No período oposto ao das atividades em sala de aula, as adolescentes podem participar das oficinas lúdicas e que estimulem a produção artística, como oficinas de violão, flauta, teclado, curso e teatro.

PROFISSIONALIZAÇÃO E CHANCE DE ‘ESTÁGIO’

Além da falta na frequência escolar, a maioria das meninas que chegam à Casa Educativa também não tem capacitação profissional. Como parte das atividades realizadas na instituição, as adolescentes participam também de cursos profissionalizantes, oficinas e podem ter a chance de fazer uma espécie de estágio em uma padaria existente na própria unidade.

Maria José (nome fictício) tem 17 anos e já trabalhou no estabelecimento. Ela está na unidade há mais de um ano e conta que os cursos e o trabalho representam uma chance de ingressar no mercado de trabalho futuramente. “Aqui eu continuei meus estudos, fiz os cursos e ajudei na padaria.

Quando eu sair daqui quero arrumar um trabalho melhor para ajudar a minha mãe. A convivência com as meninas é boa e isso também ajuda a gente a continuar”, planeja a jovem.

A vice-diretora da Casa Educativa, Áurea Leite, explicou que as adolescentes que ficam na padaria trabalham em regime diferenciado, semelhante ao programa Jovem Aprendiz.

Segundo ela, durante seis meses as meninas trabalham quatro horas por dia, de segunda a sexta-feira, para que também possam participar das demais oficinas e também das atividades em sala de aula.

“Essas meninas que estão na padaria são adolescentes que já tiveram toda a lapidação. Foram trabalhadas para isso, conscientizadas e não tem o perigo de evadir. Elas recebem uma bolsa no valor de R$190. Desse dinheiro, 50% vai para a poupança e 50% para comprar o que elas desejarem, como shampoo, sabonete, roupas, sapatos. Elas saem para comprar comigo ou com os educadores”, explicou Áurea Leite.

A gestora revelou ainda que o acesso à educação e profissionalização são fatores que diminuem o retorno das adolescente ao mundo do crime. “A gente forma uma rede para nos articularmos para quando elas saírem daqui não voltem para o mundo do crime. O índice de retorno para nossa unidade, nos últimos três anos, foi de quatro adolescentes, que voltaram pelo mesmo ato infracional. Ou seja, o trabalho está funcionando”, disse.

A análise das pesquisadoras segue a mesma opinião. Segundo elas, as capacitações são positivas para as adolescentes e são bem aproveitadas por elas, ajudando a evitar a reincidência.
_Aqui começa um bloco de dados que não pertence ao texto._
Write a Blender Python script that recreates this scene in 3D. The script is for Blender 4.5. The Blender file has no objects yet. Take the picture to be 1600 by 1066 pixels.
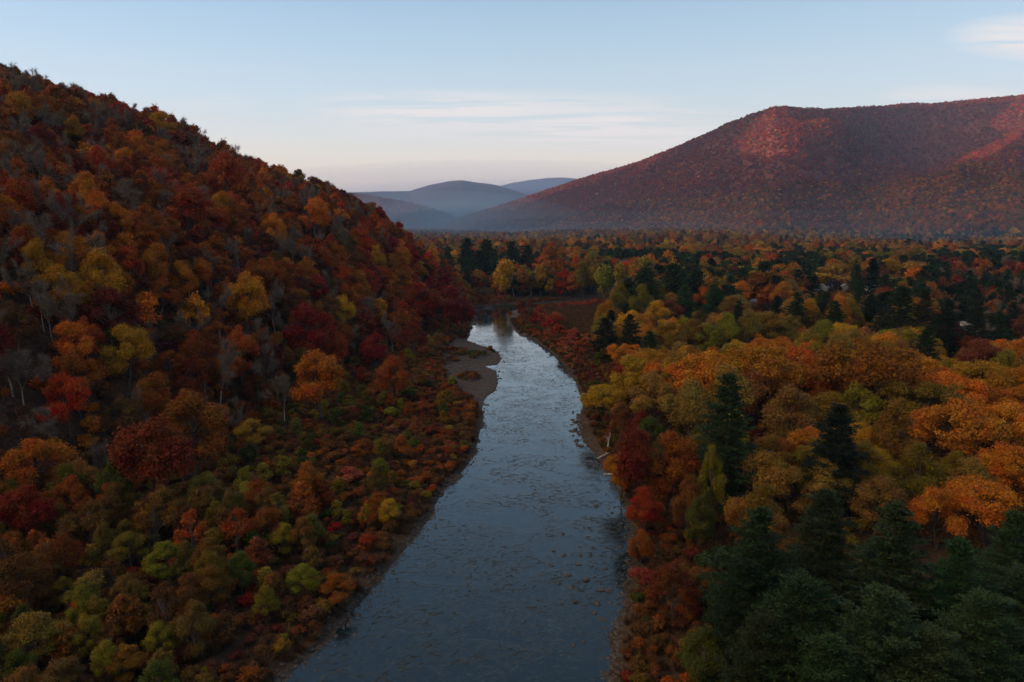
import bpy, math, random
import numpy as np
R_ = math.radians
sc = bpy.context.scene
COL = sc.collection

# ------------------------------------------------------------------ camera, sky, sun, exposure
CAM_H, PITCH, F = 60.0, R_(10.0), 1067.0          # metres, tilt below level, focal length in 1600-px units
cam = bpy.data.objects.new('camera', bpy.data.cameras.new('camera'))
COL.objects.link(cam); sc.camera = cam
cam.location = (0, 0, CAM_H); cam.rotation_euler = (R_(90) - PITCH, 0, 0)
cam.data.sensor_width = 36.0; cam.data.lens = 36.0 * F / 1600.0
cam.data.clip_start = 1.0; cam.data.clip_end = 60000.0

SUN_EL = R_(3.0)
SUN_H = np.array([-0.975, -0.222])                # horizontal direction towards the sun
SUN_H /= np.linalg.norm(SUN_H)
world = bpy.data.worlds.new('World'); sc.world = world; world.use_nodes = True
def world_nodes():
    nt = world.node_tree; L = nt.links.new; N = nt.nodes.new
    bg = nt.nodes['Background']
    sky = N('ShaderNodeTexSky'); sky.sky_type = 'NISHITA'; sky.sun_disc = False
    sky.sun_elevation = SUN_EL + R_(3.0) * 0; sky.sun_rotation = math.atan2(-SUN_H[0], SUN_H[1])
    sky.air_density = 1.0; sky.dust_density = 0.6; sky.ozone_density = 2.0
    gain = N('ShaderNodeMix'); gain.data_type = 'RGBA'; gain.blend_type = 'MULTIPLY'
    gain.inputs[0].default_value = 1; gain.inputs[7].default_value = (*[v * 11.5 for v in (1.0, 1.0, 1.6)], 1)
    L(sky.outputs[0], gain.inputs[6])
    tc = N('ShaderNodeTexCoord'); sep = N('ShaderNodeSeparateXYZ'); L(tc.outputs['Generated'], sep.inputs[0])
    ramp = N('ShaderNodeValToRGB'); cr = ramp.color_ramp; cr.interpolation = 'B_SPLINE'
    while len(cr.elements) < 8: cr.elements.new(0.5)
    stops = [(0.0, (0.42, 0.36, 0.36)), (0.045, (1.04, 0.69, 0.42)), (0.085, (0.87, 0.73, 0.56)), (0.14, (0.60, 0.635, 0.59)),
             (0.22, (0.46, 0.58, 0.60)), (0.32, (0.26, 0.39, 0.47)), (0.55, (0.135, 0.215, 0.30)), (1.0, (0.13, 0.18, 0.235))]
    for e, (p, c) in zip(cr.elements, stops): e.position = p; e.color = (*c, 1)
    L(sep.outputs['Z'], ramp.inputs[0])
    rg = N('ShaderNodeMix'); rg.data_type = 'RGBA'; rg.blend_type = 'MULTIPLY'; rg.inputs[0].default_value = 1
    rg.inputs[7].default_value = (SKYG, SKYG, SKYG, 1); L(ramp.outputs[0], rg.inputs[6])
    mx = N('ShaderNodeMix'); mx.data_type = 'RGBA'; mx.inputs[0].default_value = 0.965
    L(gain.outputs[2], mx.inputs[6]); L(rg.outputs[2], mx.inputs[7])
    # afterglow towards the sun, added to the unseen sky to warm the ambient light
    dt = N('ShaderNodeVectorMath'); dt.operation = 'DOT_PRODUCT'; dt.inputs[1].default_value = (SUN_H[0] * 0.94, SUN_H[1] * 0.94, 0.34); L(tc.outputs['Generated'], dt.inputs[0])
    gl = N('ShaderNodeMapRange'); gl.interpolation_type = 'SMOOTHSTEP'; gl.inputs[1].default_value = 0.46; gl.inputs[2].default_value = 1.0; L(dt.outputs['Value'], gl.inputs[0])
    ga = N('ShaderNodeMix'); ga.data_type = 'RGBA'; ga.blend_type = 'ADD'; L(gl.outputs[0], ga.inputs[0]); L(mx.outputs[2], ga.inputs[6])
    ga.inputs[7].default_value = (GLOW * 1.0, GLOW * 0.66, GLOW * 0.28, 1)
    mx = ga
    # thin cloud streaks, laid out by compass direction and elevation
    dz = N('ShaderNodeMath'); dz.operation = 'ADD'; dz.inputs[1].default_value = 0.03; L(sep.outputs['Z'], dz.inputs[0])
    dv = N('ShaderNodeVectorMath'); dv.operation = 'DIVIDE'; L(tc.outputs['Generated'], dv.inputs[0])
    cmb = N('ShaderNodeCombineXYZ'); L(dz.outputs[0], cmb.inputs[0]); L(dz.outputs[0], cmb.inputs[1]); cmb.inputs[2].default_value = 1e3
    L(cmb.outputs[0], dv.inputs[1])
    mp = N('ShaderNodeMapping'); mp.inputs['Scale'].default_value = (0.5, 1.7, 1); mp.inputs['Rotation'].default_value = (0, 0, R_(24))
    L(dv.outputs[0], mp.inputs[0])
    nz = N('ShaderNodeTexNoise'); nz.inputs['Scale'].default_value = 1.7; nz.inputs['Detail'].default_value = 9
    nz.inputs['Roughness'].default_value = 0.6; nz.inputs['Distortion'].default_value = 0.5; L(mp.outputs[0], nz.inputs[0])
    total = None
    # (azimuth x/y, elevation tan, half widths, amount)
    for au, ev, wu, wv, am, lo in CLOUDS:
        ux = N('ShaderNodeMath'); ux.operation = 'DIVIDE'; L(sep.outputs['X'], ux.inputs[0]); L(sep.outputs['Y'], ux.inputs[1])
        ez = N('ShaderNodeMath'); ez.operation = 'DIVIDE'; L(sep.outputs['Z'], ez.inputs[0]); L(sep.outputs['Y'], ez.inputs[1])
        outs = []
        for src, c0, w0 in ((ux, au, wu), (ez, ev, wv)):
            a = N('ShaderNodeMath'); a.operation = 'SUBTRACT'; L(src.outputs[0], a.inputs[0]); a.inputs[1].default_value = c0
            b = N('ShaderNodeMath'); b.operation = 'DIVIDE'; L(a.outputs[0], b.inputs[0]); b.inputs[1].default_value = w0
            d = N('ShaderNodeMath'); d.operation = 'MULTIPLY'; L(b.outputs[0], d.inputs[0]); L(b.outputs[0], d.inputs[1])
            outs.append(d)
        s = N('ShaderNodeMath'); s.operation = 'ADD'; L(outs[0].outputs[0], s.inputs[0]); L(outs[1].outputs[0], s.inputs[1])
        m = N('ShaderNodeMath'); m.operation = 'SUBTRACT'; m.use_clamp = True; m.inputs[0].default_value = 1; L(s.outputs[0], m.inputs[1])
        th = N('ShaderNodeMapRange'); th.inputs[1].default_value = lo; th.inputs[2].default_value = lo + 0.14; L(nz.outputs[0], th.inputs[0])
        q = N('ShaderNodeMath'); q.operation = 'MULTIPLY'; L(m.outputs[0], q.inputs[0]); L(th.outputs[0], q.inputs[1])
        q2 = N('ShaderNodeMath'); q2.operation = 'MULTIPLY'; L(q.outputs[0], q2.inputs[0]); q2.inputs[1].default_value = am
        if total is None: total = q2
        else:
            t2 = N('ShaderNodeMath'); t2.operation = 'ADD'; t2.use_clamp = True; L(total.outputs[0], t2.inputs[0]); L(q2.outputs[0], t2.inputs[1]); total = t2
    yp = N('ShaderNodeMath'); yp.operation = 'GREATER_THAN'; yp.inputs[1].default_value = 0; L(sep.outputs['Y'], yp.inputs[0])
    tt = N('ShaderNodeMath'); tt.operation = 'MULTIPLY'; L(total.outputs[0], tt.inputs[0]); L(yp.outputs[0], tt.inputs[1])
    cm = N('ShaderNodeMix'); cm.data_type = 'RGBA'; L(tt.outputs[0], cm.inputs[0]); L(mx.outputs[2], cm.inputs[6])
    cm.inputs[7].default_value = (0.92 * SKYG, 0.85 * SKYG, 0.82 * SKYG, 1)
    L(cm.outputs[2], bg.inputs[0]); bg.inputs[1].default_value = 0.12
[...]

“Elas valorizavam muito a profissionalização para levar para a vida futura. Essa capacitação que elas estavam recebendo ali dentro iria ajudá-las a trabalhar e a melhorar a vida lá fora”, acrescenta a professora Wânia Di Lorenzo.

ATIVIDADES CONSTRUTIVAS

A promotora da Infância Infracional de João Pessoa, Ivete Arruda, também acompanha o trabalho de ressocialização realizado na Casa Educativa. Segundo ela, as atividades são construtivas para as adolescentes. Contudo, ela lembra que as famílias das meninas também devem ser assistidas pelo poder público.

“Não posso dizer que a gente tem visto mudanças de 100%, mas um adolescente que a gente consegue salvar já é muito.

Agora, o meio para onde elas voltam precisa ser restaurado para que essa ressocialização começada a partir da medida socioeducativa tenha efeito. Essa adolescente precisa ter esse apoio e as famílias também. Se ela não tem o acompanhamento de um programa e uma liberdade assistida, ela vai infringir a lei novamente”, recomenda a promotora.

A promotora lida diariamente com situações de adolescentes em conflito com a lei e, na opinião dela, o apoio às adolescentes que vivem em situação de vulnerabilidade e com risco de ingresso na criminalidade deve ser principalmente preventivo.

“Acho que precisa se trabalhar a prevenção, dar suporte às famílias e ter programas sérios para que estruturem famílias para que possam ter filhos em melhores condições. Se a gente não consegue isso lá na base e esse ou essa adolescente termina em uma medida socioeducativa, que pelo menos ao sair de lá, ele ou ela, tenha o suporte e seja amparada e assistida pelos programas”, explicou.

A vice-diretora da Casa Educativa informou que o trabalho de ressocialização é feito em rede com a integração de diversos serviços e as famílias e as adolescentes são acompanhadas pelos Centros de Referência e Assistência Social (Creas) e Centro de Atenção Psicossocial (Caps) distribuídos no Estado.